#### Do this
The lines from the top of the material below through the line containing "return (f(r), f(g), f(b), 1)" are to be printed exactly, with pictures omitted.

** START Recorded information **

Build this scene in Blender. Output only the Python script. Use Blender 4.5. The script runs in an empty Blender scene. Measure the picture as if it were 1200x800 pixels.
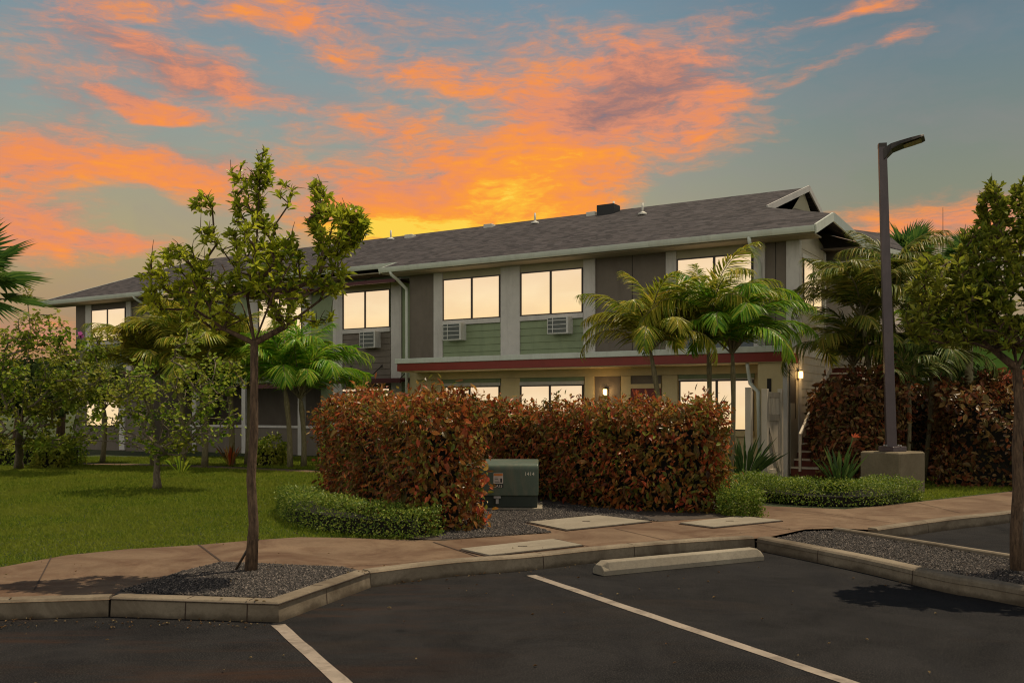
import bpy, math, random
import numpy as np
from mathutils import Vector, Matrix
R = math.radians
rng = np.random.default_rng(7)
random.seed(7)
C = bpy.context.scene.collection
F = 1131.0; HZ = 480.0; H = 1.6; GZ = 0.14
EXPO = -0.4

# ------------------------------------------------------------------ helpers
def G(px, py, z=0.0):
    Y = F*(H-z)/(py-HZ); return (((px-600)/F)*Y, Y, z)
def G2(px, py, z=GZ):
    p = G(px, py, z); return (p[0], p[1])
def AT(px, py, Y):
    return ((px-600)/F*Y, Y, H+(HZ-py)/F*Y)
def lin(r, g, b):
    def f(c):
        c /= 255.0
        return c/12.92 if c <= .04045 else ((c+.055)/1.055)**2.4
    return (f(r), f(g), f(b), 1)

def empty(name, loc=(0,0,0), rz=0, parent=None):
    o = bpy.data.objects.new(name, None); C.objects.link(o)
    o.location = loc; o.rotation_euler = (0,0,rz); o.empty_display_size = .2
    if parent: o.parent = parent
    return o
def tag(o, label=None, cat=None, group=None, kind=None):
    if label: o['label'] = label
    if cat: o['category'] = cat
    if group: o['group'] = group
    if kind: o['kind'] = kind
    return o

class MB:
    def __init__(s): s.v = []; s.f = []; s.sm = []
    def poly(s, pts, faces, smooth=False):
        n = len(s.v); s.v += [tuple(map(float, p)) for p in pts]
        for f in faces: s.f.append(tuple(i+n for i in f)); s.sm.append(smooth)
        return s
    def box(s, x0, x1, y0, y1, z0, z1, ch=0.0):
        if ch <= 0:
            p = [(x0,y0,z0),(x1,y0,z0),(x1,y1,z0),(x0,y1,z0),(x0,y0,z1),(x1,y0,z1),(x1,y1,z1),(x0,y1,z1)]
            s.poly(p, [(0,3,2,1),(4,5,6,7),(0,1,5,4),(1,2,6,5),(2,3,7,6),(3,0,4,7)])
        else:
            c = ch
            ring = lambda a,z: [(x0+a,y0+a,z),(x1-a,y0+a,z),(x1-a,y1-a,z),(x0+a,y1-a,z)]
            oc = lambda z: [(x0+c,y0,z),(x1-c,y0,z),(x1,y0+c,z),(x1,y1-c,z),(x1-c,y1,z),(x0+c,y1,z),(x0,y1-c,z),(x0,y0+c,z)]
            oi = lambda z: [(x0+2*c,y0+c,z),(x1-2*c,y0+c,z),(x1-c,y0+2*c,z),(x1-c,y1-2*c,z),(x1-2*c,y1-c,z),(x0+2*c,y1-c,z),(x0+c,y1-2*c,z),(x0+c,y0+2*c,z)]
            p = oi(z0)+oc(z0+c)+oc(z1-c)+oi(z1)
            fs = [tuple(range(7,-1,-1)), tuple(range(24,32))]
            for r in range(3):
                for i in range(8):
                    j=(i+1)%8; fs.append((r*8+i, r*8+j, r*8+8+j, r*8+8+i))
            s.poly(p, fs)
        return s
    def prism(s, pts, z0, z1):
        n = len(pts)
        a = sum(pts[i][0]*pts[(i+1)%n][1]-pts[(i+1)%n][0]*pts[i][1] for i in range(n))
        if a < 0: pts = pts[::-1]
        p = [(x,y,z0) for x,y in pts]+[(x,y,z1) for x,y in pts]
        s.poly(p, [tuple(range(n-1,-1,-1)), tuple(range(n,2*n))]+[(i,(i+1)%n,(i+1)%n+n,i+n) for i in range(n)])
        return s
    def sheet(s, pts, th):      # 3-D polygon with thickness downwards
        n = len(pts)
        p = list(pts)+[(x,y,z-th) for x,y,z in pts]
        s.poly(p, [tuple(range(n)), tuple(range(2*n-1,n-1,-1))]+[((i+1)%n,i,i+n,(i+1)%n+n) for i in range(n)])
        return s
    def tube(s, pts, rad, n=8, cap=True, square=False):
        pts = [Vector(p) for p in pts]
        if not hasattr(rad,'__len__'): rad = [rad]*len(pts)
        base = len(s.v); prev = None
        for i,p in enumerate(pts):
            d = (pts[min(i+1,len(pts)-1)]-pts[max(i-1,0)])
            d = d.normalized() if d.length > 1e-9 else Vector((0,0,1))
            if prev is None:
                a = Vector((1,0,0)) if abs(d.x) < .9 else Vector((0,1,0))
                u = (a-d*a.dot(d)).normalized()
            else:
                u = (prev-d*prev.dot(d)).normalized()
            prev = u; w = d.cross(u)
            for k in range(n):
                th = 2*math.pi*(k+(.5 if square else 0))/n
                q = p+(u*math.cos(th)+w*math.sin(th))*rad[i]
                s.v.append(tuple(q))
        for i in range(len(pts)-1):
            for k in range(n):
                j=(k+1)%n
                s.f.append((base+i*n+k, base+i*n+j, base+(i+1)*n+j, base+(i+1)*n+k)); s.sm.append(not square)
        if cap:
            s.f.append(tuple(base+k for k in range(n-1,-1,-1))); s.sm.append(False)
            e = base+(len(pts)-1)*n
            s.f.append(tuple(e+k for k in range(n))); s.sm.append(False)
        return s
    def bar(s, a, b, w, h=None):   # rectangular bar between 2 points
        h = h or w
        a = Vector(a); b = Vector(b); d = (b-a).normalized()
        up = Vector((0,0,1)) if abs(d.z) < .9 else Vector((0,1,0))
        sd = d.cross(up).normalized(); up = sd.cross(d)
        p = []
        for q in (a,b):
            for x,y in ((-1,-1),(1,-1),(1,1),(-1,1)): p.append(q+sd*x*w/2+up*y*h/2)
        s.poly(p, [(0,1,2,3),(7,6,5,4),(0,4,5,1),(1,5,6,2),(2,6,7,3),(3,7,4,0)])
        return s
    def build(s, name, mat, parent=None, bevel=0.0, smooth_angle=None):
        me = bpy.data.meshes.new(name); me.from_pydata(s.v, [], s.f)
        me.polygons.foreach_set('use_smooth', s.sm)
        me.validate(); me.update(); me.materials.append(mat)
        o = bpy.data.objects.new(name, me); C.objects.link(o)
        if parent: o.parent = parent
        if bevel:
            m = o.modifiers.new('bevel','BEVEL'); m.width = bevel; m.segments = 2; m.limit_method='ANGLE'
        return o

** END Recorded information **

#### Exercise solution
Build this scene in Blender. Output only the Python script. Use Blender 4.5. The script runs in an empty Blender scene. Measure the picture as if it were 1200x800 pixels.
import bpy, math, random
import numpy as np
from mathutils import Vector, Matrix
R = math.radians
rng = np.random.default_rng(7)
random.seed(7)
C = bpy.context.scene.collection
F = 1131.0; HZ = 480.0; H = 1.6; GZ = 0.14
EXPO = -0.4

# ------------------------------------------------------------------ helpers
def G(px, py, z=0.0):
    Y = F*(H-z)/(py-HZ); return (((px-600)/F)*Y, Y, z)
def G2(px, py, z=GZ):
    p = G(px, py, z); return (p[0], p[1])
def AT(px, py, Y):
    return ((px-600)/F*Y, Y, H+(HZ-py)/F*Y)
def lin(r, g, b):
    def f(c):
        c /= 255.0
        return c/12.92 if c <= .04045 else ((c+.055)/1.055)**2.4
    return (f(r), f(g), f(b), 1)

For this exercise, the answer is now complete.